### Collected data
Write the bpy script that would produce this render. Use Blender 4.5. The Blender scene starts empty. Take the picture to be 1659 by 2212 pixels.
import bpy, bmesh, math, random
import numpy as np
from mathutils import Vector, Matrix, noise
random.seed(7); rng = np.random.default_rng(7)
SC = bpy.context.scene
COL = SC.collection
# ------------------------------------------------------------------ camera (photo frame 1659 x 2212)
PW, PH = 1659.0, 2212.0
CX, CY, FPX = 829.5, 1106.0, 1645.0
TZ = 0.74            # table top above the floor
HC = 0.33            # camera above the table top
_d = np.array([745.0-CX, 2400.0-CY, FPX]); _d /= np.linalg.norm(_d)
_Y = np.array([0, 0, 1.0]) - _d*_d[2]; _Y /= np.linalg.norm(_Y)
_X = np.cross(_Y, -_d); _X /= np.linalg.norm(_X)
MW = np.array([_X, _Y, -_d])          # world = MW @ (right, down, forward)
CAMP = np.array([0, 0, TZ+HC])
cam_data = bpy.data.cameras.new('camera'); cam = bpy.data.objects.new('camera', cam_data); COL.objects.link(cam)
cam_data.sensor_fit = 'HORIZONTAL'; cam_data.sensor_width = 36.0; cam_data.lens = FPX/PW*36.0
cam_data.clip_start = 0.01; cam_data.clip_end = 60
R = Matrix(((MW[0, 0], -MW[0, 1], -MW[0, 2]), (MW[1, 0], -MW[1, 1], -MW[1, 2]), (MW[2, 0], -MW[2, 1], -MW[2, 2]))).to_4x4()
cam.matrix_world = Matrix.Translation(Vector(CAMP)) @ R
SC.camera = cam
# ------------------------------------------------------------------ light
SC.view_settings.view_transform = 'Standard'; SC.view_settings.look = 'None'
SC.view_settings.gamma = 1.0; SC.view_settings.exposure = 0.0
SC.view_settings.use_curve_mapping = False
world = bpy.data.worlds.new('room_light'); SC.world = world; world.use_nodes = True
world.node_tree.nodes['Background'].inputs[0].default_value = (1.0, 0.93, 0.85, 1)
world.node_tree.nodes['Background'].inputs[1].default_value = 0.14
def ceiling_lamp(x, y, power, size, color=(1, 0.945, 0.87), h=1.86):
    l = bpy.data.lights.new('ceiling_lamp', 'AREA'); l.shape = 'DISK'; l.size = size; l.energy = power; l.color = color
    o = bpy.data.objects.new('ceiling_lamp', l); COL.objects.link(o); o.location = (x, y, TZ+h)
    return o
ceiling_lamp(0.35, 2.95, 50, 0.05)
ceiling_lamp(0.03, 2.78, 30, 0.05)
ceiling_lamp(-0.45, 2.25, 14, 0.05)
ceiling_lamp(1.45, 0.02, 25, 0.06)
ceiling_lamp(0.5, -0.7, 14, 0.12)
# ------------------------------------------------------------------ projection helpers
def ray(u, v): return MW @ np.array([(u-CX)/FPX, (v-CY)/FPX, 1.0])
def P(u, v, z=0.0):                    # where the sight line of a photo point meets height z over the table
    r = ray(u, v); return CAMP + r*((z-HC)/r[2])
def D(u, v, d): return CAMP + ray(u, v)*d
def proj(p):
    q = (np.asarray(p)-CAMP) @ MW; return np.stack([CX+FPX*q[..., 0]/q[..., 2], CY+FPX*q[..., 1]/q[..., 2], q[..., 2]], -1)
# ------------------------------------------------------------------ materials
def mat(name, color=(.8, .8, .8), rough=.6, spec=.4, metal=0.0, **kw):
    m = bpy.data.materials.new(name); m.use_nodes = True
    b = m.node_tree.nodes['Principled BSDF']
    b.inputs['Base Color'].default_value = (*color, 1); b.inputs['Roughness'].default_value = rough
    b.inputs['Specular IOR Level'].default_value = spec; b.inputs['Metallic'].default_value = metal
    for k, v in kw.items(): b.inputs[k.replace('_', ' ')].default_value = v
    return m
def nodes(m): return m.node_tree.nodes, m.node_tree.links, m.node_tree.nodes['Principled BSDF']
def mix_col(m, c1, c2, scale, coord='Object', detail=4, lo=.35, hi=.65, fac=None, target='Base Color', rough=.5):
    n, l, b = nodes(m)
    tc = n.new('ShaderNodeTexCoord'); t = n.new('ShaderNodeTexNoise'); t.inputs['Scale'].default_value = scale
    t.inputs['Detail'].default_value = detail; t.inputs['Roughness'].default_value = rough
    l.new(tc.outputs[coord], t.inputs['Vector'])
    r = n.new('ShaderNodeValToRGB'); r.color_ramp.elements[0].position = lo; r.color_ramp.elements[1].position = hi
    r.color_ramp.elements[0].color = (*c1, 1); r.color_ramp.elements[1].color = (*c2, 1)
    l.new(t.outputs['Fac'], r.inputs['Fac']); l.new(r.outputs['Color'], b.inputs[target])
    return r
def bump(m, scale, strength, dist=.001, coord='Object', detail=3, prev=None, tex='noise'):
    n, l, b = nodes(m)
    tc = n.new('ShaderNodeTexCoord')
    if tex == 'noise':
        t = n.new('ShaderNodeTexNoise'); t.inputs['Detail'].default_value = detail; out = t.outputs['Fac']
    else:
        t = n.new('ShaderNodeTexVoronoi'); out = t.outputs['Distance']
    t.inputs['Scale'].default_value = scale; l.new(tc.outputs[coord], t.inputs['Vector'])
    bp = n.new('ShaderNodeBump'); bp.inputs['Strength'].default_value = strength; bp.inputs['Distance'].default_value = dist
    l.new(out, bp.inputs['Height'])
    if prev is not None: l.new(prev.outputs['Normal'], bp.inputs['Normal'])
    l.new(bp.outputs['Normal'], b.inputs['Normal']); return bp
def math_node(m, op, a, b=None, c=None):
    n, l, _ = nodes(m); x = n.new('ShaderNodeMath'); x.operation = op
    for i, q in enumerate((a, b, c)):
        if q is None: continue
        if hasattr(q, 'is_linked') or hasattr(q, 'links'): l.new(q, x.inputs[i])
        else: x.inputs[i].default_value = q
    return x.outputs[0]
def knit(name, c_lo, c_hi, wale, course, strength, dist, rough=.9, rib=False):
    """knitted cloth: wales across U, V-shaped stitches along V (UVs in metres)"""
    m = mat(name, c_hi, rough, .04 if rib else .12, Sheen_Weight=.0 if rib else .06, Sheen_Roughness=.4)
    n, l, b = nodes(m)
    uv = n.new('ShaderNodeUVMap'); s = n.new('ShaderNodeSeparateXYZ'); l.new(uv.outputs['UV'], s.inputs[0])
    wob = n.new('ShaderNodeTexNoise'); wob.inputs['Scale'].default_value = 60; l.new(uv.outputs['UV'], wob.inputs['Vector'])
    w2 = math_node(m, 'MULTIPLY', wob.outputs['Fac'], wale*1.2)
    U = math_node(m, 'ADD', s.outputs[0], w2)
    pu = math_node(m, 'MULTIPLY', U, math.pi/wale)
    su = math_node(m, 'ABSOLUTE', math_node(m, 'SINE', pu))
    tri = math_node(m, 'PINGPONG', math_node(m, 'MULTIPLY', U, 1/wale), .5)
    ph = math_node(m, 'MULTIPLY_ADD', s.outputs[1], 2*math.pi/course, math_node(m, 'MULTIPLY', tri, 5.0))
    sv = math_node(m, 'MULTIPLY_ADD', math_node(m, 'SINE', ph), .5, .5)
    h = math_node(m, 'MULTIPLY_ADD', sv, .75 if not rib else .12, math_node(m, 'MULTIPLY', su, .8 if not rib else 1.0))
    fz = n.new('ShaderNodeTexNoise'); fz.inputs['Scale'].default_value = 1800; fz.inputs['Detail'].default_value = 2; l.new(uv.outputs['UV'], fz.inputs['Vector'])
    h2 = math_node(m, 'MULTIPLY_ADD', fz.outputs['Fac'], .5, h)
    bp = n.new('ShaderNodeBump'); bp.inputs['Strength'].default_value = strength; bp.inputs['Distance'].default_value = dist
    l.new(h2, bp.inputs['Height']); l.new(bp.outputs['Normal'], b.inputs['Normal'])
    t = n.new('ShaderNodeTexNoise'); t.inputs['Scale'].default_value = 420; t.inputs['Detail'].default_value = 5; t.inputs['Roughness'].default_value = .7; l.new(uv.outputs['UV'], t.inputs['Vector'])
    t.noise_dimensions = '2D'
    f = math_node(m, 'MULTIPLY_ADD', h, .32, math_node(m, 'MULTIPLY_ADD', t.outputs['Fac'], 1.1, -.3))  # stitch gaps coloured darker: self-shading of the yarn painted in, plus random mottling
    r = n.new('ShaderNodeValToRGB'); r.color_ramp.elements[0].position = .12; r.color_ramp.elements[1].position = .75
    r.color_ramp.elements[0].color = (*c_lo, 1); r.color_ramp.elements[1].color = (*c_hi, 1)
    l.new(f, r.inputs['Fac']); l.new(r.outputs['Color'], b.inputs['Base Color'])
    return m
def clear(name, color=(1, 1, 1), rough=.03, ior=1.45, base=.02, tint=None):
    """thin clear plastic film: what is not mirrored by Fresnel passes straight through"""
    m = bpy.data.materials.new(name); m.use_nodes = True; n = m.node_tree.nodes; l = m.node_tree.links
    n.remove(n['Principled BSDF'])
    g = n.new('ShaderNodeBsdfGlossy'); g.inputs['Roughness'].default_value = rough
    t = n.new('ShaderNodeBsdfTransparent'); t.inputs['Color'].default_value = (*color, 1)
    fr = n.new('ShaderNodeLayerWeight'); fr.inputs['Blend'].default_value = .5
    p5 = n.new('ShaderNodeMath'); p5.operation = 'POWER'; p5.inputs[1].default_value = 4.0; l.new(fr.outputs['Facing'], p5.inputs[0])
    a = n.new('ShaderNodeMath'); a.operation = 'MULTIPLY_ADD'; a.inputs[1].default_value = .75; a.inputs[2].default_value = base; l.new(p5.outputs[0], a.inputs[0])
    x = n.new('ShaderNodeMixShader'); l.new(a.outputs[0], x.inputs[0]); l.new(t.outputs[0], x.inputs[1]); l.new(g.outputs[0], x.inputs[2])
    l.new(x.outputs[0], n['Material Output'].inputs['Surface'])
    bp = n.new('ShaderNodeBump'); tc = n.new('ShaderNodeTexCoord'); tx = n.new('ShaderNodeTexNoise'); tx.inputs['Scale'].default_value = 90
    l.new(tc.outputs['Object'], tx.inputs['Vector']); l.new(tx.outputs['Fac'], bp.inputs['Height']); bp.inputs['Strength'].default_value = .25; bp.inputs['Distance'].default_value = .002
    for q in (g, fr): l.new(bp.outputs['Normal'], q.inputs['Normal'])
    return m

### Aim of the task
Give back, word for word, only the lines above from the line holding "t.inputs['Scale'].default_value = 420;" to the line holding "r.color_ramp.elements[0].color = (*c_lo, 1);", both included.

### Answer to this problem
    t = n.new('ShaderNodeTexNoise'); t.inputs['Scale'].default_value = 420; t.inputs['Detail'].default_value = 5; t.inputs['Roughness'].default_value = .7; l.new(uv.outputs['UV'], t.inputs['Vector'])
    t.noise_dimensions = '2D'
    f = math_node(m, 'MULTIPLY_ADD', h, .32, math_node(m, 'MULTIPLY_ADD', t.outputs['Fac'], 1.1, -.3))  # stitch gaps coloured darker: self-shading of the yarn painted in, plus random mottling
    r = n.new('ShaderNodeValToRGB'); r.color_ramp.elements[0].position = .12; r.color_ramp.elements[1].position = .75
    r.color_ramp.elements[0].color = (*c_lo, 1); r.color_ramp.elements[1].color = (*c_hi, 1)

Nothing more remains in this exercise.